Thursday, August 14, 2008

Dirty Feet

Scripture:
"Simon Peter said to Him, "Lord, then wash not only my feet, but also my hands and my head." Jesus said to him, "He who has bathed needs only to wash his feet, his body is clean; and you are clean?" John 13:9-10

Observation:
Often times I struggle when I read the stories of Jesus. I don't struggle with believing them; my struggle is the application of them to my daily life. I often sit and wonder what is the lesson for me? This morning, however, is different. As I read this conversation between Jesus and Peter, I see the application quite clearly.

Application:
I am sure of my salvation. There are definitely times that I doubt it. I mean, I look at some of the things that I struggle with and wonder how I can feel that way. There are days I look to the heavens and the coldness in my heart makes the whole thing feel like a farce. There are moments when God goes silent and the deafness in my ears drives me to the point of abandoning the whole thing. But over time, I have come to understand the lesson that Jesus is teaching Peter in this passage. My salvation is set. It is secure. That said, I am also still walking through a fallen world, living in a fallen body. My feet will get dirty.

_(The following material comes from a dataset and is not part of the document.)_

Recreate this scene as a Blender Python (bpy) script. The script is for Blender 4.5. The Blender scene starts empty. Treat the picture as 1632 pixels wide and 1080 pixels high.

Seasons of doubt, struggle, and coldness will come. I am going to sin. I am going to lose my way. I will blow it more times than I can count. In those moments, I often run to God feeling like I need a total do over. I need to be cleaned from head to toe. Then the most amazing thing happens. Jesus gently reminds me, you are clean bro. You're clean.

Prayer:
There is no way that I can process the level of grace that You provide to me. I look at how I treat my wife and kids and it honestly makes me doubt that You could possibly have the patience with me that Your scripture teaches me that You have. I need Your help in understanding my standing with You. I pray that you open the eyes of my heart to see clearly the level of grace that has been poured out on me. In moments of failure, I pray that you allow the voice of my Savior and Shepherd to ring in my ears, "You are clean Jason. Your feet are a little dirty, but I can take care of that." I pray that you also allow a full measure of that grace to pour over into my relationships with others. Help me to walk as You walked. To love as You loved. To forgive as You forgave. In all these things, help me to walk before You in purity of deed, and absolute in mission.